Selo: Before Sunrise Records

Gênero: Rock Psicodélico

Para quem gosta de: Bike, Mahmed e Kalouv

Ouça: Spirulina, Vale da Lua e Caminhada

8.0
8.0

Ema Stoned: “Devaneio”

Ano: 2023

Selo: Before Sunrise Records

Gênero: Rock Psicodélico

Para quem gosta de: Bike, Mahmed e Kalouv

Ouça: Spirulina, Vale da Lua e Caminhada

/ Por: Cleber Facchi 01/08/2023

Uma viagem aos campos mais profundos da mente humana. Assim pode ser interpretado o terceiro e mais recente trabalho de estúdio do trio paulistano Ema Stoned, Devaneio (2023, Before Sunrise Records). Sequência ao material entregue no colaborativo Phenomena (2019), o registro de nove faixas diz a que veio e abre passagem para um universo de novas possibilidades logo na canção de abertura, Spirulina. São pouco mais de quatro minutos em que captações de campo delicadamente dão lugar ao uso labiríntico das guitarras, batidas e linha de baixo sempre destacada, como um convite a se perder em um mundo mágico orquestrado em conjunto por Alessandra Duarte (guitarra), Elke Lamers (baixo) e Theo Charbel (bateria).
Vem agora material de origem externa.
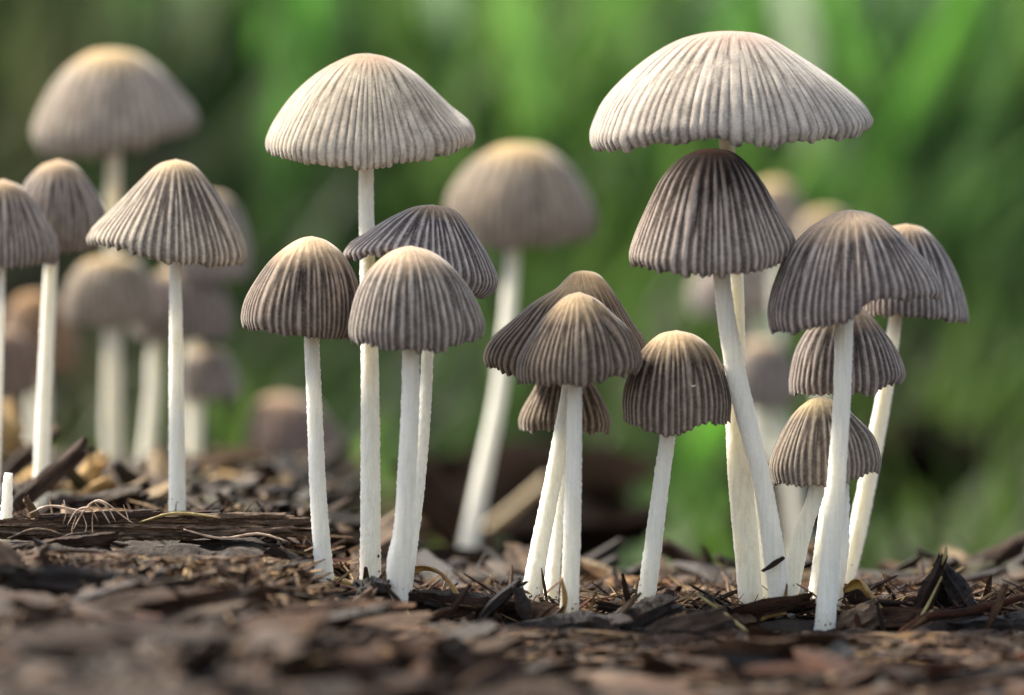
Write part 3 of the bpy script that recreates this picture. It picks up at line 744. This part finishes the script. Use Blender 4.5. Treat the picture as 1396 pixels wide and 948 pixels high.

Uma vez transportado para dentro desse cenário de formas flutuantes, texturas e melodias inebriantes, cada composição evidencia o esforço do trio em perverter todo e qualquer traço de conforto. Exemplo disso fica bastante explícito em Caminhada, música que segue de onde o grupo parou na já citada faixa de abertura, porém, reforçada pelas guitarras complementares de Sue-Elie Andrade Dé. São arranjos sempre marcados pela fluidez dos arranjos e uso de efeitos que significativamente ampliam os limites do registro, tratamento que ainda abre caminho para Curva do Sonho, uma das primeiras criações do disco a serem reveladas ao público, mas que ganha novo significada quando observada como parte de uma obra viva.

Nada que dê conta de preparar o ouvinte para a estrutura colossal que se ergue em Vale da Lua. Completa pela participação da multi-instrumentista Dharma Jhaz, que se reveza no uso da voz, flauta e saxofone, a música de onze minutos ganha forma e cresce em uma medida própria de tempo. São incontáveis camadas instrumentais, diferentes costuras rítmicas e sobreposições de ideias que refletem o lado transcendental do trio. Tudo é tratado de maneira tão arrebatadora que Fumacinha, vinda logo em seguida, acaba passando quase despercebida frente ao direcionamento grandioso e riqueza de detalhes da canção que a antecede.

Na verdade, passado esse intenso movimento explícito em Vale da Lua, Devaneio perde muito de seu impacto e passa a utilizar de uma abordagem contida, o que não necessariamente distancia o ouvinte de algumas boas surpresas. E isso fica bastante evidente em Geni Caju. Já conhecida das apresentações ao vivo da banda, a faixa se projeta como rock típico da década de 1970, porém, inesperadamente muda de direção e flerta com o uso de ritmos regionais em uma estrutura que tanto preserva a identidade criativa do trio, como faz lembrar da sempre inusitada combinação de elementos de nomes como Macaco Bong.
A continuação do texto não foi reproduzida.